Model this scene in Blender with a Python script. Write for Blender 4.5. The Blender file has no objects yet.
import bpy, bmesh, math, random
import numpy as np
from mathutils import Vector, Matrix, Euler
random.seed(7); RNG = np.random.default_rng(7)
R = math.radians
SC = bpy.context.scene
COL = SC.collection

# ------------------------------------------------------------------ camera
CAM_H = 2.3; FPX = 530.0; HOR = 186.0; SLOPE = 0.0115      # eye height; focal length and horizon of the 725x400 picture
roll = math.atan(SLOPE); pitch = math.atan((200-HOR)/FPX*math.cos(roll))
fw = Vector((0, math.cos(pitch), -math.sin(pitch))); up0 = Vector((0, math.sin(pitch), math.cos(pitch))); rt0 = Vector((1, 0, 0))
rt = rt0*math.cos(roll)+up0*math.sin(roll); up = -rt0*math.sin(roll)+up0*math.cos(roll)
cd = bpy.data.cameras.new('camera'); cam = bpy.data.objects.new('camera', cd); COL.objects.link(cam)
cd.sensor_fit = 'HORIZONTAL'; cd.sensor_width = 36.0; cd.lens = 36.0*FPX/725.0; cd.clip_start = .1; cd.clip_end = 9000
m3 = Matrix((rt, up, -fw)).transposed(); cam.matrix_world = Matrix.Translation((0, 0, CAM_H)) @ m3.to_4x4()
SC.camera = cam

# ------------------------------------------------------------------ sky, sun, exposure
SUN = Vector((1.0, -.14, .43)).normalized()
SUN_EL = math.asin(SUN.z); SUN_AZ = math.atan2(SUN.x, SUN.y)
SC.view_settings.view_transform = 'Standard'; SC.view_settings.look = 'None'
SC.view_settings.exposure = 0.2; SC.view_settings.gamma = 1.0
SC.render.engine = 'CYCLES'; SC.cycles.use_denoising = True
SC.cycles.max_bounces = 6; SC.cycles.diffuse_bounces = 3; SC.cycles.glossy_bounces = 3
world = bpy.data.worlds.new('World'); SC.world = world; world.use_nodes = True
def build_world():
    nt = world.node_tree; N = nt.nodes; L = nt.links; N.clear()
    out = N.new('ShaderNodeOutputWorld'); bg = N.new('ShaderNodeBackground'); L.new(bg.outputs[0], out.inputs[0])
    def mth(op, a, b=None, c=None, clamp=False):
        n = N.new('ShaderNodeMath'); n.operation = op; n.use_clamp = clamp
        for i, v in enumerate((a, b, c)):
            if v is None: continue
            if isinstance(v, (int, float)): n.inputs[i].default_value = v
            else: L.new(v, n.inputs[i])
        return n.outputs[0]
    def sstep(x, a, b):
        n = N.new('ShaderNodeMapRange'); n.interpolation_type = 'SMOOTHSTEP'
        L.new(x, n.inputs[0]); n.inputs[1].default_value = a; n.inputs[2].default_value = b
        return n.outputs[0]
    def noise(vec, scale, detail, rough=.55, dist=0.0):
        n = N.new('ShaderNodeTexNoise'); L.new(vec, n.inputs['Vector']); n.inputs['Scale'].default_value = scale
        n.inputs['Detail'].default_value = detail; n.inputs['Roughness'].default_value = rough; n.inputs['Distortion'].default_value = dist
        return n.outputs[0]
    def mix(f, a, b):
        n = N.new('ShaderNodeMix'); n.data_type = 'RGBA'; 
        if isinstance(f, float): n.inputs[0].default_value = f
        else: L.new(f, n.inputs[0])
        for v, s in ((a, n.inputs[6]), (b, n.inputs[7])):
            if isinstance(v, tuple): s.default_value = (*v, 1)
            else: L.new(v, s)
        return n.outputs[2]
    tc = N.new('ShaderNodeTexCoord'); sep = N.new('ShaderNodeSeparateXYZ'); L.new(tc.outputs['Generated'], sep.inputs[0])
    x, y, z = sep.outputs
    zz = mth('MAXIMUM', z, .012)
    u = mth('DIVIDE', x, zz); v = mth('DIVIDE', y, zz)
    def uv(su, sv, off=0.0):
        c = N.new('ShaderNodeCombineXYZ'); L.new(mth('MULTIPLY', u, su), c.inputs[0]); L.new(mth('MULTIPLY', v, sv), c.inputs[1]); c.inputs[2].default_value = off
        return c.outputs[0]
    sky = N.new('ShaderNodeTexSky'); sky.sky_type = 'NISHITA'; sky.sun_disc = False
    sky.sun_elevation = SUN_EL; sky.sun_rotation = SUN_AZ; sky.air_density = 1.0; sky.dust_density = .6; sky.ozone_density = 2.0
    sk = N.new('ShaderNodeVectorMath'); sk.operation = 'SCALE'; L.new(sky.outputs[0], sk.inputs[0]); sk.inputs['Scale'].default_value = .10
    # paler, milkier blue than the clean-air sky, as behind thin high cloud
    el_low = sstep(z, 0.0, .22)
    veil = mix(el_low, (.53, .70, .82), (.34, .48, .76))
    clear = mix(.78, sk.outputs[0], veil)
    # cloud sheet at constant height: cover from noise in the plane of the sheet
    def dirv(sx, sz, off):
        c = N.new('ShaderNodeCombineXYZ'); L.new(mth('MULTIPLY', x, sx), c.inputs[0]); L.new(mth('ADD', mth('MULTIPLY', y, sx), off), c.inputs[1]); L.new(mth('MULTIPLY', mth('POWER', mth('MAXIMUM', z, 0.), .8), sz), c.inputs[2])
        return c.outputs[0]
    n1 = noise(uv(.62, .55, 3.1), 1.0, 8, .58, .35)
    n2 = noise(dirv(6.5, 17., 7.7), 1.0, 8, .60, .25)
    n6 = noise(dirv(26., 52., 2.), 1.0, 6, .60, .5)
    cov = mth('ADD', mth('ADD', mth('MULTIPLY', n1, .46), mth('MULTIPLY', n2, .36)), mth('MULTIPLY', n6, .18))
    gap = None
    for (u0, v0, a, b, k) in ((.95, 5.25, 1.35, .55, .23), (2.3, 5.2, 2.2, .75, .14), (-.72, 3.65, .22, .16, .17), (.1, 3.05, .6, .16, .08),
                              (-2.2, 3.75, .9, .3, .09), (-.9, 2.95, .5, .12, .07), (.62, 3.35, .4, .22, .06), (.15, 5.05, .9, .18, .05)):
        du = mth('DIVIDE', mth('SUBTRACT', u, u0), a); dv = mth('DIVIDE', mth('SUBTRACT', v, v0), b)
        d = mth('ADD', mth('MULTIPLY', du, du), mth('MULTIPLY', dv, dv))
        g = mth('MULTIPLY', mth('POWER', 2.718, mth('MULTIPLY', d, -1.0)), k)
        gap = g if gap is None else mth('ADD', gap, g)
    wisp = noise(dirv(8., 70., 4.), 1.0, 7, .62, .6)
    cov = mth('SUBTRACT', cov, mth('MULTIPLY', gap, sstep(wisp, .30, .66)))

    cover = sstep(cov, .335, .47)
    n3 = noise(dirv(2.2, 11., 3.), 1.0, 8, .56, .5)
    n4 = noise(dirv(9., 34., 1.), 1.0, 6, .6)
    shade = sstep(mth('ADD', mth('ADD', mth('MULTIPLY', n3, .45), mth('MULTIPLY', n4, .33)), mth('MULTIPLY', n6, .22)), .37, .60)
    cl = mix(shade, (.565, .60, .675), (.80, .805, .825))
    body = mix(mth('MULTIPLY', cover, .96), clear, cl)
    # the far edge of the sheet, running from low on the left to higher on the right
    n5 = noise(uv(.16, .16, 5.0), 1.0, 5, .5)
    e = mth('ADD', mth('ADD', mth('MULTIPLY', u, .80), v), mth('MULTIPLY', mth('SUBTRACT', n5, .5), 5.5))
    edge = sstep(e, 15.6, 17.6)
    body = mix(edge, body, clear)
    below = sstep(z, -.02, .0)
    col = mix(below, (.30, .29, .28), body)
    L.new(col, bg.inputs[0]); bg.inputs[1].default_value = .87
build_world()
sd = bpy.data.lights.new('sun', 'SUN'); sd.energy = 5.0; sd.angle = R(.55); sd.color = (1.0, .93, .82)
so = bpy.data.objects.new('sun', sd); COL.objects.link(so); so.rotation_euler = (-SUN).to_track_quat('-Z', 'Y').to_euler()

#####

> _AIM OF THE EXERCISE_
Look at the material above and copy, word for word, its lines from the first through the one containing "COL = SC.collection".

> _FULL RESPONSE_
Model this scene in Blender with a Python script. Write for Blender 4.5. The Blender file has no objects yet.
import bpy, bmesh, math, random
import numpy as np
from mathutils import Vector, Matrix, Euler
random.seed(7); RNG = np.random.default_rng(7)
R = math.radians
SC = bpy.context.scene
COL = SC.collection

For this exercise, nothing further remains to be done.